• EXERCISE DETAILS:
Retype only what runs from the first line of the listing to the line holding "S = bpy.context.scene", both included. Do not retype the pictures.

• DATASET SECTION:
-*-

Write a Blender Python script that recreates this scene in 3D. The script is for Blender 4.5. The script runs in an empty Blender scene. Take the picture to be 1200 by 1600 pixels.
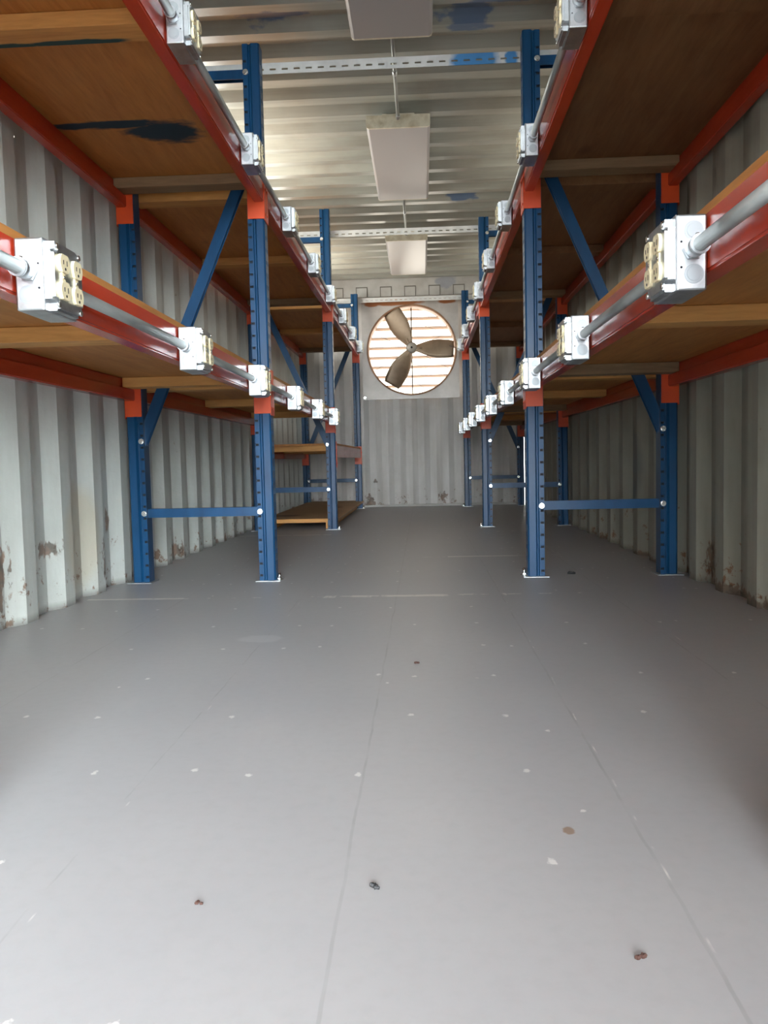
import bpy, bmesh, math, random
from mathutils import Vector, Matrix
random.seed(7)
PI = math.pi
C = bpy.context.scene.collection
S = bpy.context.scene

# ------------------------------------------------------------------ layout
XL, XR = -0.519, 0.556            # aisle faces of the two racks
FD = 0.62                         # depth of an upright frame
PW = 0.07                         # post width
WLX, WRX = -1.180, 1.192          # inner skin of the side walls
YB = 8.63                         # back wall
ZC = 2.405                        # ceiling
YD = -1.8                         # open door end
POSTY = {-1: -1.595, 0: 0.905, 1: 3.405, 2: 5.905, 3: 8.405}  # first entry: unseen rack bay added to darken the near walls and floor edges
Z_UP, Z_MID, Z_LOW = 1.588, 0.782, 0.535     # undersides of the beams
BH = 0.09                         # beam height

# ------------------------------------------------------------------ materials
MATS = {}
class NT:
    def __init__(s, name, rough=.5, metal=0., spec=.5):
        s.m = bpy.data.materials.new(name); s.m.use_nodes = True
        s.t = s.m.node_tree; s.b = s.t.nodes['Principled BSDF']
        s.b.inputs['Roughness'].default_value = rough
        s.b.inputs['Metallic'].default_value = metal
        s.b.inputs['Specular IOR Level'].default_value = spec
        MATS[name] = s.m
        s.pos = s.n('ShaderNodeNewGeometry').outputs['Position']
        s.obj = s.n('ShaderNodeTexCoord').outputs['Object']
    def n(s, typ): return s.t.nodes.new(typ)
    def l(s, a, b): s.t.links.new(a, b)
    def put(s, sock, v):
        if hasattr(v, 'is_linked') or isinstance(v, bpy.types.NodeSocket): s.l(v, sock)
        else: sock.default_value = v
    def math(s, op, a, b=0., c=None, clamp=False):
        q = s.n('ShaderNodeMath'); q.operation = op; q.use_clamp = clamp
        s.put(q.inputs[0], a); s.put(q.inputs[1], b)
        if c is not None: s.put(q.inputs[2], c)
        return q.outputs[0]
    def mapping(s, src, scale=(1,1,1), loc=(0,0,0)):
        q = s.n('ShaderNodeMapping'); s.l(src, q.inputs['Vector'])
        q.inputs['Scale'].default_value = scale; q.inputs['Location'].default_value = loc
        return q.outputs[0]
    def noise(s, src, scale, detail=4, rough=.55, dist=0.):
        q = s.n('ShaderNodeTexNoise'); s.l(src, q.inputs['Vector'])
        q.inputs['Scale'].default_value = scale; q.inputs['Detail'].default_value = detail
        q.inputs['Roughness'].default_value = rough; q.inputs['Distortion'].default_value = dist
        return q.outputs['Fac']
    def ramp(s, fac, lo, hi):
        q = s.n('ShaderNodeMapRange'); q.clamp = True
        s.l(fac, q.inputs['Value']); q.inputs['From Min'].default_value = lo; q.inputs['From Max'].default_value = hi
        return q.outputs['Result']
    def mix(s, fac, a, b):
        q = s.n('ShaderNodeMix'); q.data_type = 'RGBA'
        s.put(q.inputs[0], fac)
        for i, v in ((6, a), (7, b)):
            if isinstance(v, tuple): v = (*v, 1) if len(v) == 3 else v
            s.put(q.inputs[i], v)
        return q.outputs[2]
    def color(s, v):
        if isinstance(v, tuple): v = (*v, 1)
        s.put(s.b.inputs['Base Color'], v)
    def bump(s, h, strength=.2, dist=.002):
        q = s.n('ShaderNodeBump'); q.inputs['Strength'].default_value = strength
        q.inputs['Distance'].default_value = dist
        s.l(h, q.inputs['Height']); s.l(q.outputs[0], s.b.inputs['Normal'])
    def sep(s, src):
        q = s.n('ShaderNodeSeparateXYZ'); s.l(src, q.inputs[0]); return q.outputs
    def blob(s, c, r, wob=.5, ns=9., seed=0.):
        """soft ragged patch of paint: 1 inside, 0 outside, centred at c with half sizes r"""
        sc = (1/r[0], 1/r[1], 1/r[2])
        v = s.mapping(s.pos, sc, (-c[0]/r[0], -c[1]/r[1], -c[2]/r[2]))
        q = s.n('ShaderNodeVectorMath'); q.operation = 'LENGTH'; s.l(v, q.inputs[0])
        nz = s.noise(s.mapping(s.pos, (ns, ns*2.2, ns), (seed, seed, seed)), 1., 4)
        d = s.math('MULTIPLY_ADD', nz, wob*2, s.math('SUBTRACT', q.outputs['Value'], wob))
        return s.math('SUBTRACT', 1., s.ramp(d, .75, 1.05))
    def maxm(s, ms):
        r = ms[0]
        for m in ms[1:]: r = s.math('MAXIMUM', r, m)
        return r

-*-

• FINAL ANSWER:
Write a Blender Python script that recreates this scene in 3D. The script is for Blender 4.5. The script runs in an empty Blender scene. Take the picture to be 1200 by 1600 pixels.
import bpy, bmesh, math, random
from mathutils import Vector, Matrix
random.seed(7)
PI = math.pi
C = bpy.context.scene.collection
S = bpy.context.scene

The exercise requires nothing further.